In the spring of 2016, when he went to NYC to visit a friend and regather his bearings, they visited the 9/11 memorial. “Seeing the destroyed fire engines and hearing a tourist ask ‘Who would run into those buildings,’ I said to myself: ‘I would have.’” He felt something move within him. When he returned to L.A., he applied to the fire department and started working out again to get back into shape. Quitting all the substance abuse was difficult at first but became easier as it went on, his drinking drastically decreased, and he no longer used cocaine. He attended LAFD workshops, seminars, and EMT school. Everyone around him noticed a drastic difference, including coworkers and friends, “I felt like I mattered again and I felt healthy.”
“In the summer of 2016, I met Denver Morris at an American Legion. After some conversation, he brought up MVP, a new idea that Jay Glazer and Nate Boyer had for combat veterans and former pro athletes. So I went the following week, even though it was only about ten people at the time, I felt at home. I adjusted my work schedule so that I could begin attending regularly and was still in the hiring process for LAFD as well as attending EMT classes, so my schedule was pretty regimented. Eventually, it came down to a point where I had to choose: I chose MVP. For over a year, Denver and I traveled all over L.A. on the bus to recruit members, do outreach, host events, and meet with potential financial partners. We had our Vegas chapter also, and Denver, Noel, Isaac and I worked with what we had to spread the message of MVP across other cities and states.”
By the fall of 2017, the program and name were growing, an Executive Director, Jacob Toups, was hired and Jay told me to put in my two weeks notice at my job because a grant had come in for me to be hired. That grantor being Mike McCarthy, former head coach of the Green Bay Packers, my hometown team. Jay recommended that I write him a thank you letter, and so I did without expectations.

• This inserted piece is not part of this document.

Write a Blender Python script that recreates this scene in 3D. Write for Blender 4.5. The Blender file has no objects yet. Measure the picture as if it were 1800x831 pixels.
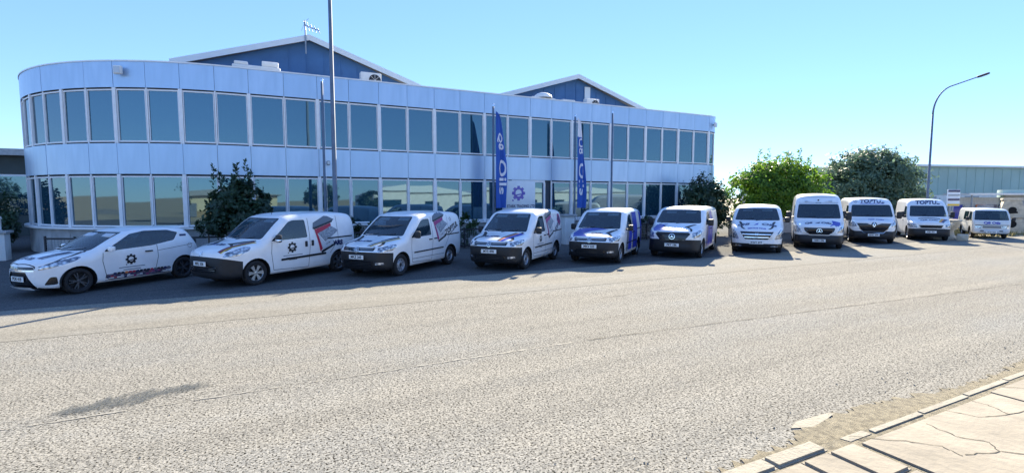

What I received was beyond what I imagined. When I visited home in the offseason to see my family for the first time in 6-7 years, my mother and I were invited to Lambeau Field for a full stadium tour where we got to sit and meet with Coach McCarthy so I could thank him in person as I one day had hoped to do in my letter.”
“I understood that MVP was the tribe that I had been looking for all these years. All the ‘spaghetti’ that I had thrown at the walls over the years—careers, schools, groups—hoping something would stick as a path to happiness, this finally was it. I had issues with suicidal thoughts—an attempt—and substance abuse, homelessness, and mental destruction, but being surrounded by others who had experienced the same things, I felt at peace. We were a group of misfits who had been searching for a way to self-healing and self-recognition.”
“There is no guidebook to life; I understand that now. I’m in such a better place because of MVP. My girlfriend and just had a baby boy in July; I’m close to my mother and family again. I utilize holistic healing for all my chronic physical and mental pain. But most important of all, I know where I’ve been, where I am, and where I’m going.”